PC Games

Published on September 24th, 2024 | by Marc Rigg

Frostpunk 2 PC Review

Frostpunk 2 PC Review Marc Rigg
Gameplay
Graphics
Audio
Value

Summary: Frostpunk 2 follows the first game in setting the player up to make difficult decisions to keep their city going. An interesting city builder/grand strategy game that constantly engages.

4.5

Chilling!


The original Frostpunk was a game that I enjoyed immensely. It was the perfect combination of strategy and resource management, combined with being almost unreasonably challenging at points.

Its sequel, the unimaginatively titled Frostpunk 2 continues where the city builder left off in this respect—seeking to deliver an experience that’s as brutal as it is engrossing.

 

 



 

For those unfamiliar with the Frostpunk franchise, the basic premise is simple. A city building and management sim, where the world has all but died. The landscape has been overcome by a vicious tundra, a frozen wasteland devoid of almost all resources and life itself. As the leader of your settlement, you’re in charge of everything from ensuring that everyone has appropriate housing, food, materials to build with, and most importantly of all, heat. Citizens that have frozen to death, tend not to be good workers.

Resources are thin on the ground and almost all are finite. It’s very possible to run out of the things that you need to survive if you’re not careful and doom your city to inevitable death.

The scope of Frostpunk 2 feels like it’s shifted slightly since the original game. This time around, it feels like there’s been a shift from a small city builder to more of a city builder with a grand strategy spin on it. Everything feels expanded and pushed up to the next level in terms of scale.

Your city is represented beautifully, sitting on a hex grid (though this isn’t immediately obvious unless a visual representation is toggled on,) a central core that radiates heat surrounded by a multitude of different sectors and districts that each fulfill a different purpose. A mixture of dark, industrial sectors, with bright areas intermittently poking through to light them up. All set against the background of the blinding white snow. It’s a striking image for sure.

Ground that is available to be built on is initially quite scarce. Teams can be sent out to break the ice and free up land to be built on or have resources extracted. Expansion can be rapid, but doing so puts your city at risk. Everything requires resources, used at a near-constant rate, so pushing out into the wilderness can put a strain on what you have and very quickly set the game into a death spiral if not handled carefully.

As in the first game, Frostpunk 2 sets the player up to make difficult decisions. Several factions live within your city, each with its ideals and agendas, and keeping the populace happy is another one of the game’s many balancing acts. There’s a multitude of ways that it can be done. Enacting laws (that need to be voted through), and researching various technologies that fall in line with their particular brand of philosophy will go a long way to keeping each of them happy. Along with this, there are macro decisions that need to be made regularly. These too can eventually affect policy and it’s often a tightrope of weighing up what might be best for the city as a whole, versus a particular group of individuals.

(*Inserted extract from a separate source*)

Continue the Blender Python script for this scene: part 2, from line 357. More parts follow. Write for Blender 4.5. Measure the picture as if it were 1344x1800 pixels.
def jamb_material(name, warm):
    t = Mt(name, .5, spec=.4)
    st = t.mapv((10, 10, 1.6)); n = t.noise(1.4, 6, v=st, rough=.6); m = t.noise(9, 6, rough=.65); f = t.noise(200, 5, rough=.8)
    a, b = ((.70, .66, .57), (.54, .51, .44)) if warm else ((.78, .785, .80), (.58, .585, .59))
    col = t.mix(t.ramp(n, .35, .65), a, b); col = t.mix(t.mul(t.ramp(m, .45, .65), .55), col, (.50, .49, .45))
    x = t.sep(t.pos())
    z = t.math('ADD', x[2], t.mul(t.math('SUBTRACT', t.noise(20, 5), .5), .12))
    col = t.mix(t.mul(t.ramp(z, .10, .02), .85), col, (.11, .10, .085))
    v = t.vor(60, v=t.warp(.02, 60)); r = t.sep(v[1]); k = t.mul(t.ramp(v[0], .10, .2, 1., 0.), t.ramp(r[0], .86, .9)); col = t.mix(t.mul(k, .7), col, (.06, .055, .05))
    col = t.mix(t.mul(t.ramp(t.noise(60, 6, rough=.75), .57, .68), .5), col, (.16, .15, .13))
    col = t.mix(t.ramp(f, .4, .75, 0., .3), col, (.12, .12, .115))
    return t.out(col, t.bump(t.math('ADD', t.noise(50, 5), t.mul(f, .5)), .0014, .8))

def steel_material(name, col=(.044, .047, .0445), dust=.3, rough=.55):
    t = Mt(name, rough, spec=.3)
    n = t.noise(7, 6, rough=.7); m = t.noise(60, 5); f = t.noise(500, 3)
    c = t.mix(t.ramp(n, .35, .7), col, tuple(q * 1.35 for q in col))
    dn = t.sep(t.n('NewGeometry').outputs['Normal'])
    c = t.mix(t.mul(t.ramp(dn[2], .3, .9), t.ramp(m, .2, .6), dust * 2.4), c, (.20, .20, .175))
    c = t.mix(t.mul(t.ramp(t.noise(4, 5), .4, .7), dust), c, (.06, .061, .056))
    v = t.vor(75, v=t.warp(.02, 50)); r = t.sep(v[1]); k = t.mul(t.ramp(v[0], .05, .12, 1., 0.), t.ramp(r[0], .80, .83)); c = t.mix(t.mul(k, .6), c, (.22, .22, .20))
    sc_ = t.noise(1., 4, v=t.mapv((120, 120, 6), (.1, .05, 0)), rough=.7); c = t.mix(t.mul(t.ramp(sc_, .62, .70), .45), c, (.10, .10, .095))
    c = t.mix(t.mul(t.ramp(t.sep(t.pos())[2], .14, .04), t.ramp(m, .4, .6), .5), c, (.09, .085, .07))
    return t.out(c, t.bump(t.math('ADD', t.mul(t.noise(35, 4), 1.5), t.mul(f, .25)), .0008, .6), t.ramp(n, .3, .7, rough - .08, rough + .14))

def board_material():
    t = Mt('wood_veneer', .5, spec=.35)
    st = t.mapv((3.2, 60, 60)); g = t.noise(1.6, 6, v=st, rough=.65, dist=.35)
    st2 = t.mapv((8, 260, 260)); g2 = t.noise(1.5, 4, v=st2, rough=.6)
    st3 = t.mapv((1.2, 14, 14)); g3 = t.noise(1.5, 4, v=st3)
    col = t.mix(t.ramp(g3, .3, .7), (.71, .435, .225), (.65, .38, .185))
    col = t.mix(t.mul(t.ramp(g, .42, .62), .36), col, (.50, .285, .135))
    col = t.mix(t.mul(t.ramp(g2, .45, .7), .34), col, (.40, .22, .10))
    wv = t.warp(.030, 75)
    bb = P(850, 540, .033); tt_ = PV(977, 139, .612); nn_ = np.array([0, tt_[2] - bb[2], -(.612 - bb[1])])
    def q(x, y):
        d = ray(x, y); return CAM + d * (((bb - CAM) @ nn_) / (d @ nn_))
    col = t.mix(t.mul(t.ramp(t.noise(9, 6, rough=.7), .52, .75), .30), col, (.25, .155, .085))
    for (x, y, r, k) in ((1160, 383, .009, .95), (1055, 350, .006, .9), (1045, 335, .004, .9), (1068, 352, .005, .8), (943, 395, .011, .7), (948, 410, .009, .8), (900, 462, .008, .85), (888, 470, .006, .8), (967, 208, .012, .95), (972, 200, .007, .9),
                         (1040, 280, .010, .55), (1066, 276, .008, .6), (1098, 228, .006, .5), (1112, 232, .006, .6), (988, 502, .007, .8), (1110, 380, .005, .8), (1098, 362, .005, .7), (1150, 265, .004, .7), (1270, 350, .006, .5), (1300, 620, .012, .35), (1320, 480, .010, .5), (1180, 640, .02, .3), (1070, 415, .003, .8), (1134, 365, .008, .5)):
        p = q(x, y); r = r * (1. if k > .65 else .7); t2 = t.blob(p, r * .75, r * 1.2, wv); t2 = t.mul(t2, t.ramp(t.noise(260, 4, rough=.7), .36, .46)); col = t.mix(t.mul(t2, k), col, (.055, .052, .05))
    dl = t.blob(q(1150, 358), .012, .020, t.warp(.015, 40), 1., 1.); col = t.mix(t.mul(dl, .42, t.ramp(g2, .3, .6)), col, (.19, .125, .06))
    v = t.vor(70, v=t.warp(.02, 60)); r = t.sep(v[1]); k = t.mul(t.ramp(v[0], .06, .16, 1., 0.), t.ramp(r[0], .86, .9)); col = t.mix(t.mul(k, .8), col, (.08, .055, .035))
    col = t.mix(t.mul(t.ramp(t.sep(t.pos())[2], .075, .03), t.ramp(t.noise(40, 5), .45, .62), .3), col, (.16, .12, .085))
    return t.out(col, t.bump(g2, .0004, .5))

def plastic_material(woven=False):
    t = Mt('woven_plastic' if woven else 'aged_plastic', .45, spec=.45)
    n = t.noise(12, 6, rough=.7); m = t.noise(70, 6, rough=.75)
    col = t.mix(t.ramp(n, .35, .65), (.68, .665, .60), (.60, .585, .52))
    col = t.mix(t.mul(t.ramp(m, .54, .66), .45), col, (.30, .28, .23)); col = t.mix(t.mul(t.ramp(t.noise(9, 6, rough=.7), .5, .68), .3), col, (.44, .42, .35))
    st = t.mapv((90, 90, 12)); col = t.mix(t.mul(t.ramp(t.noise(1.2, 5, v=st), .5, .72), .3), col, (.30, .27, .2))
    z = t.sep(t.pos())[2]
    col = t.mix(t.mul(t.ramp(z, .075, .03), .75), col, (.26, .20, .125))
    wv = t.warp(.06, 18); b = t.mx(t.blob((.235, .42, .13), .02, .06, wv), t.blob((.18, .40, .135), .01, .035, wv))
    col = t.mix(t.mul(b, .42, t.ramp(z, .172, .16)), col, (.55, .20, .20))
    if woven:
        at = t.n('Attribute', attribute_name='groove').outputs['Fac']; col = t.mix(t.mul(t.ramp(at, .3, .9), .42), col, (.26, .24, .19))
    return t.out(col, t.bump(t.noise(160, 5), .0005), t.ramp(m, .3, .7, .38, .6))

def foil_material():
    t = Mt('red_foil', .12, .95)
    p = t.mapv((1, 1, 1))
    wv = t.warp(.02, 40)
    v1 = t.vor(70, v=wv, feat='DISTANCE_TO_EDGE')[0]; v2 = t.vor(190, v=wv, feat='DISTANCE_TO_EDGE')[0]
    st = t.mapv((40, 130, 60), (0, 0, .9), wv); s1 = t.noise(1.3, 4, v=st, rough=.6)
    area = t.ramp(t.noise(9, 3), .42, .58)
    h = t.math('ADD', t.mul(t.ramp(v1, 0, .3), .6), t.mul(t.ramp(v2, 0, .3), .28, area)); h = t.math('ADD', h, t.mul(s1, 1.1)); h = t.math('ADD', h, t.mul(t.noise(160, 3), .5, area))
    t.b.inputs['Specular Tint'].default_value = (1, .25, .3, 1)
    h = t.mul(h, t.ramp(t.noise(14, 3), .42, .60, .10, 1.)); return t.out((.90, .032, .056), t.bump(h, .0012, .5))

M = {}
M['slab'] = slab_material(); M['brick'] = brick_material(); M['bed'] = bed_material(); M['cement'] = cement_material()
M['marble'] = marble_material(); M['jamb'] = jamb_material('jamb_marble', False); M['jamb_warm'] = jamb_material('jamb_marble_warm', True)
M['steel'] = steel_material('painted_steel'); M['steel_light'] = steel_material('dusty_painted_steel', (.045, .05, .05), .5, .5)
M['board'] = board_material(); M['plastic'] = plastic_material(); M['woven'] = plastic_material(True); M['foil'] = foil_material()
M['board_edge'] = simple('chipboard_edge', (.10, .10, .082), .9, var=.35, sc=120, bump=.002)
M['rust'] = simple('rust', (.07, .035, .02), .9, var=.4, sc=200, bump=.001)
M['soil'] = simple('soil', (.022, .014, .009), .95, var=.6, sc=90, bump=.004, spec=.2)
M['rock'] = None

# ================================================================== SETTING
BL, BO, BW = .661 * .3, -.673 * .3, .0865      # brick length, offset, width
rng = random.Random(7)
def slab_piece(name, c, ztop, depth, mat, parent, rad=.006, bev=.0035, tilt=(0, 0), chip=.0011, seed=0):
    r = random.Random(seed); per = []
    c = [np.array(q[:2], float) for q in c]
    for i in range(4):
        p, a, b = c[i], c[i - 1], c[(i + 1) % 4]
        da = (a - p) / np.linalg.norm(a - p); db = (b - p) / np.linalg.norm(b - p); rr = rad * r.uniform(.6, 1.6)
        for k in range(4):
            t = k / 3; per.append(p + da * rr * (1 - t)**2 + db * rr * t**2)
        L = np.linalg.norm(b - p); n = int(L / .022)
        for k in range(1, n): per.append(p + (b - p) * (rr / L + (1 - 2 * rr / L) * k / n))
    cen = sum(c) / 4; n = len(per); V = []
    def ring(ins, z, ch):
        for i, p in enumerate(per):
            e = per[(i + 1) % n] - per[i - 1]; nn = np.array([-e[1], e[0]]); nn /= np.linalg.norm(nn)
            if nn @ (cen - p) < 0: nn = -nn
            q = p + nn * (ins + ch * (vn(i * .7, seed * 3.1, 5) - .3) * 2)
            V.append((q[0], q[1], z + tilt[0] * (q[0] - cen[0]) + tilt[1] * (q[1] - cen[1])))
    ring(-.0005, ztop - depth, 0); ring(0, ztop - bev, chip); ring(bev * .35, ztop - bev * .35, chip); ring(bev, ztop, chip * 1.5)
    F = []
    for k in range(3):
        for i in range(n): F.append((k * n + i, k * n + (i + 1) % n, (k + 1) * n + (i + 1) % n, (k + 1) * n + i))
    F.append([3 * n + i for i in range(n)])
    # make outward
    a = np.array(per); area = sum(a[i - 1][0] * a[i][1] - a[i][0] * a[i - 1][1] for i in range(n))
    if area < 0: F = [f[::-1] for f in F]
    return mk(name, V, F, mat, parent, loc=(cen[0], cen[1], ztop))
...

It’s these tough calls that help to keep the game interesting. Early on I had the opportunity to massively increase output in my coal mines by enabling child labour in them. I was struggling to keep my heat up through a particularly nasty cold spell at the time, so there were obvious advantages to doing it. One faction rightly raised concerns that this wasn’t a good idea and that it would probably be better to find another way of raising coal reserves. However, another faction was thoroughly behind the idea though, reasoning that a bit of short-term pain would benefit the colony as a whole.

The difficulty arose when because this pro-child labour group had been my number one supporter when enacting laws lately, and turning on them now could make things trickier down the line when trying to pass a vote.

Visually Frostpunk 2 doesn’t look all that much better than the original. Don’t take that as a mark against it though. The first game looked good and still does. There’s been a fairly hefty upgrade in terms of texture and material work, there’s a lot more granular detail on buildings now, though you still have to zoom in a reasonable amount to see it.

This upgrade in fidelity comes with an upgrade in system requirements. It runs quite well and comes with a full suite of upscaling and frame generation options courtesy of DLSS and FSR3, but it does hit the CPU quite hard compared to the original. If only I could channel the heat being dumped by my PC into my city while playing it.

Final Thoughts?

The challenge of the original is largely still there, though it didn’t feel as punishing this time around. I remember my early attempts at the first game all stalling and getting everyone killed relatively early on, and while I came close a few times, most people lived in the sequel. There is a range of customisable options to cater the difficulty to different players’ abilities, so veterans can crank it up for a truly brutal experience.

Frostpunk 2 is a fantastic sequel to the original game. The shift to a wider focus rather than staying at the macro level might not be to everyone’s tastes, but I rather enjoyed the push to bigger and more expansive lands.